At the start of 2024, the World Health Organization estimated that more than 65 percent of the population required humanitarian assistance.

An earthquake in February 2023 that devastated northern Syria had further exacerbated the crisis without spurring additional international support.

Food prices had doubled in 2024 compared with 2023, and the local currency had devalued to one-15th of its 2020 value.

Israel attacked Syria in 2024, destroying entire buildings in Damascus and other provinces, targeting high-ranking Iranian and Hezbollah officials, and causing repeated shutdowns of Aleppo and Damascus airports.

Peaceful protests continued in the south and northwest of the country, with activists in Sweida protesting against poor living conditions and calling for the fall of the Assad regime.

Al-Assad’s regime and its allies continued to bombard opposition-held areas, killing and injuring civilians.

The continuing threat from the regime in the northwest prompted Hayat Tahrir al-Sham (HTS) and a coalition of armed opposition groups to launch “Operation Deterring Aggression” on November 27, making rapid advances in western Aleppo and capturing the city within two days.

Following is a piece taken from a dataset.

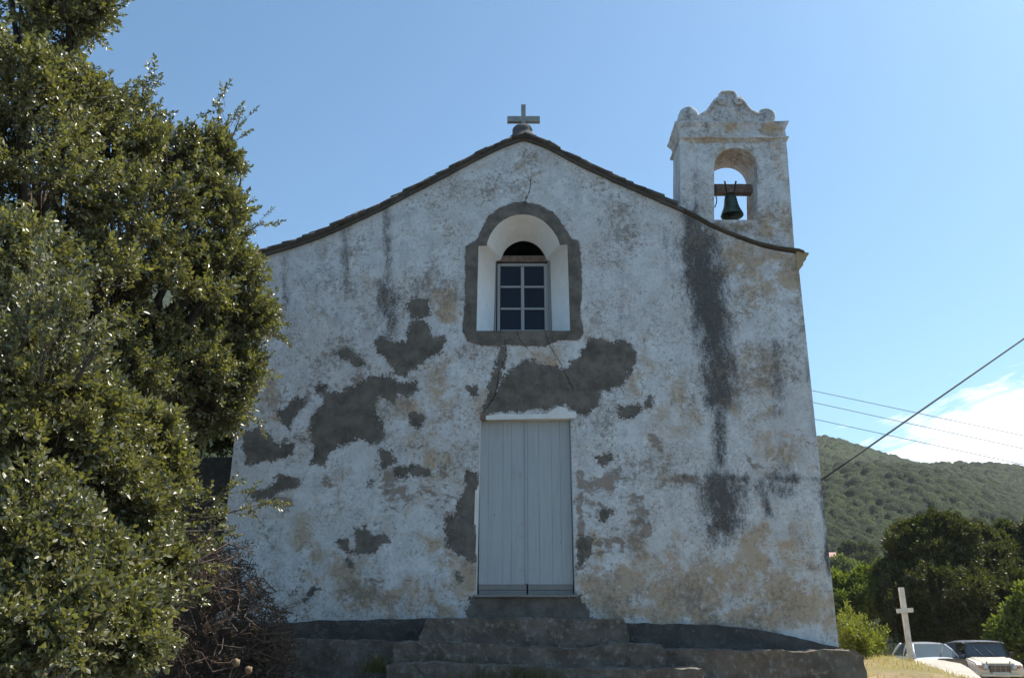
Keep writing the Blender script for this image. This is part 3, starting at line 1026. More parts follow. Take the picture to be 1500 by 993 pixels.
def leaf_door(x0, x1, nb):
    bm = bmesh.new()
    cuts = [x0 + (x1 - x0) * (i + (random.uniform(-0.28, 0.28) if 0 < i < nb else 0)) / nb for i in range(nb + 1)]
    for i in range(nb):
        a, b = cuts[i], cuts[i + 1]
        j = random.uniform(-0.012, 0.012) if i < nb - 1 else 0
        off = random.uniform(0, 0.003)
        add_box(bm, a + 0.0008, b - 0.0008, DY + off, DY + 0.035, zrail + 0.003, zt_ + 0.05, 0.0025)
    add_box(bm, x0 + 0.004, x1 - 0.004, DY + 0.036, DY + 0.06, zb_ + 0.01, zt_ + 0.05)
    l = bm_obj('door_leaf', bm, DOORPAINT, door_e)
    bm = bmesh.new()
    add_box(bm, x0 + 0.003, x1 - 0.003, DY - 0.012, DY + 0.034, zb_ + 0.065, zrail, 0.005)
    add_box(bm, x0 + 0.003, x1 - 0.003, DY - 0.008, DY + 0.034, zb_ + 0.004, zb_ + 0.062, 0.006)
    k = bm_obj('bottom_rail', bm, DOORGREY, l)


xl_d, xr_d = xl1 + 0.004, xr1 - 0.002
leaf_door(xl0 + 0.03, xm - 0.004, 4)
leaf_door(xm + 0.009, xr0 - 0.02, 4)
bm = bmesh.new()
add_box(bm, xm - 0.022, xm + 0.008, DY - 0.014, DY + 0.0, zrail + 0.01, zt_ + 0.05, 0.004)
bm_obj('meeting_strip', bm, DOORPAINT, door_e)
bm = bmesh.new()
add_box(bm, xl0 - 0.03, xr0 + 0.02, FY - 0.06, DY + 0.12, zb_ - 0.035, zb_ + 0.0, 0.008)
chop(bm, 0.12)
roughen(bm, 0.006, 6)
bm_obj('door_sill', bm, DOORGREY, door_e)

# plinth
bm = bmesh.new()
pp = [(905, 912), (960, 913), (1020, 914), (1070, 917), (1120, 923), (1160, 932), (1200, 942), (1226, 946), (1237, 951), (1242, 1020), (905, 1020)]
add_prism(bm, [fx(*p, 11.9) for p in pp], 'y', 11.9, 12.2)
chop(bm, 0.08)
roughen(bm, 0.016, 4, 0.014, 13)
bm_obj('plinth', bm, PLINTHM, church)
bm = bmesh.new()
pp = [(300, 913), (400, 912), (500, 908), (560, 907), (640, 905), (640, 1020), (300, 1020)]
add_prism(bm, [fx(*p, 11.9) for p in pp], 'y', 11.9, 12.2)
chop(bm, 0.08)
roughen(bm, 0.016, 4, 0.014, 13)
bm_obj('plinth', bm, PLINTHM, church)
for pp, y0 in (([(955, 954), (1010, 951), (1100, 953), (1180, 954), (1225, 952), (1252, 953), (1262, 962), (1270, 985), (1274, 1050), (955, 1050)], 11.35),
               ([(372, 938), (420, 935), (500, 938), (600, 940), (600, 1050), (372, 1050)], 11.5)):
    bm = bmesh.new()
    add_prism(bm, [fx(*p, y0) for p in pp], 'y', y0, 12.1)
    chop(bm, 0.07)
    roughen(bm, 0.03, 2.5, 0.024, 9)
    roughen(bm, 0.010, 22)
    bm_obj('base_ledge', bm, STEPSTONE, church)

# roof: bed of mortar along the verge, then overlapping slates
YF, YB = FY - 0.10, FY + DEPTH + 0.15
bm = bmesh.new()
xsr = np.linspace(-4.25, 4.56, 90)
for y0, y1, x_hi in ((FY - 0.055, YB - 0.1, 2.72), (FY + 0.72, YB - 0.1, 9)):
    pts = [x for x in xsr if x <= x_hi and (x_hi < 9 or x > 2.66)]
    for a, b in zip(pts, pts[1:]):
        za, zb2 = float(roofz(a)), float(roofz(b))
        add_hull8(bm, [(a, y0, za), (b, y0, zb2), (b, y1, zb2), (a, y1, za),
                       (a, y0, za + 0.048), (b, y0, zb2 + 0.048), (b, y1, zb2 + 0.048), (a, y1, za + 0.048)])
roughen(bm, 0.008, 5, 0.006, 17)
roof = bm_obj('roof', bm, MORTAR, church)


def slates():
    V, Fc = [], []
    for side in (-1, 1):
        xs_side = np.linspace(0.19, -4.36, 400) if side < 0 else np.linspace(0.19, 4.62, 400)
        zs = roofz(xs_side)
        s = np.concatenate([[0], np.cumsum(np.hypot(np.diff(xs_side), np.diff(zs)))])
        step = 0.115
        nrow = int(s[-1] / step) + 1
        for r in range(nrow):
            s0, s1 = r * step - 0.03, r * step + 0.21
            ssx = np.interp([max(s0, 0), min(s1, s[-1] + 0.02)], s, xs_side)
            ssz = np.interp([max(s0, 0), min(s1, s[-1] + 0.02)], s, zs)
            y = YF + random.uniform(-0.03, 0.02)
            if side > 0 and ssx[0] > 2.50:
                y = FY + 0.70
            first = True
            while y < YB:
                w = random.uniform(0.22, 0.48)
                t = random.uniform(0.025, 0.045)
                lift0 = 0.052 + random.uniform(0, 0.008)       # upper end lies low
                lift1 = 0.066 + random.uniform(0, 0.018)       # lower end rides on the row below
                e0, e1 = 0, random.uniform(-0.03, 0.03)
                xa_, za_ = ssx[0], ssz[0]
                xb_, zb_2 = ssx[1] + side * e1, ssz[1] - abs(e1) * 0.3
                y1 = min(y + w - 0.008, YB)
                jf = random.uniform(-0.03, 0.03) if first else 0
                q = [(xa_, y + jf, za_ + lift0), (xb_, y, zb_2 + lift1), (xb_, y1, zb_2 + lift1 + random.uniform(-.006, .006)), (xa_, y1, za_ + lift0)]
                base = len(V)
                V += q + [(a, b, c + t) for a, b, c in q]
                for f in ((0, 3, 2, 1), (4, 5, 6, 7), (0, 1, 5, 4), (1, 2, 6, 5), (2, 3, 7, 6), (3, 0, 4, 7)):
                    Fc.append([base + i for i in (f if side > 0 else f[::-1])])
                y += w
                first = False
    # ridge stones
    y = FY + 0.30
    zr_ = float(roofz(0.19))
    while y < YB:
        w = random.uniform(0.3, 0.5)
        for sd in (-1, 1):
            q = [(0.19 - sd * 0.03, y, zr_ + 0.12), (0.19 + sd * 0.30, y, zr_ - 0.02), (0.19 + sd * 0.30, y + w - 0.01, zr_ - 0.02), (0.19 - sd * 0.03, y + w - 0.01, zr_ + 0.12)]
            base = len(V)
            V += q + [(a, b, c + 0.04) for a, b, c in q]
            for f in ((0, 3, 2, 1), (4, 5, 6, 7), (0, 1, 5, 4), (1, 2, 6, 5), (2, 3, 7, 6), (3, 0, 4, 7)):
                Fc.append([base + i for i in (f if sd > 0 else f[::-1])])
        y += w
    mesh_np('slates', V, np.array(Fc), SLATE, roof)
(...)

The advance continued through southern Idlib, Hama, Deraa, and Homs until, on December 8, it reached Damascus as Bashar al-Assad fled to Russia.

Celebrations erupted across Syria, despite Israel taking advantage of the situation to strike security sites and weapon depots and launch an incursion into Syria by creeping across the boundary line in the Golan Heights.

As the HTS fighters advanced, they threw open the doors to al-Assad’s prisons, setting thousands free and underlining the sheer number of people who have disappeared in his “human slaughterhouses”.

Efforts began to locate some 130,000 prisoners and forcibly disappeared persons, but as thousands of families found out, the search will be long and gruelling.

Thousands more internally displaced people who had to flee the country hoped to return to their homes, but the destruction al-Assad wrought was so extensive that some people could not even identify where their homes had stood.

Uncertainty and fear of the future remain prevalent among Syrians, but there is a consensus that the future holds promise compared with the past.

As the world transitions from one year to the next, Syrians transition from 1970 to 2025 as they put the al-Assad years behind them.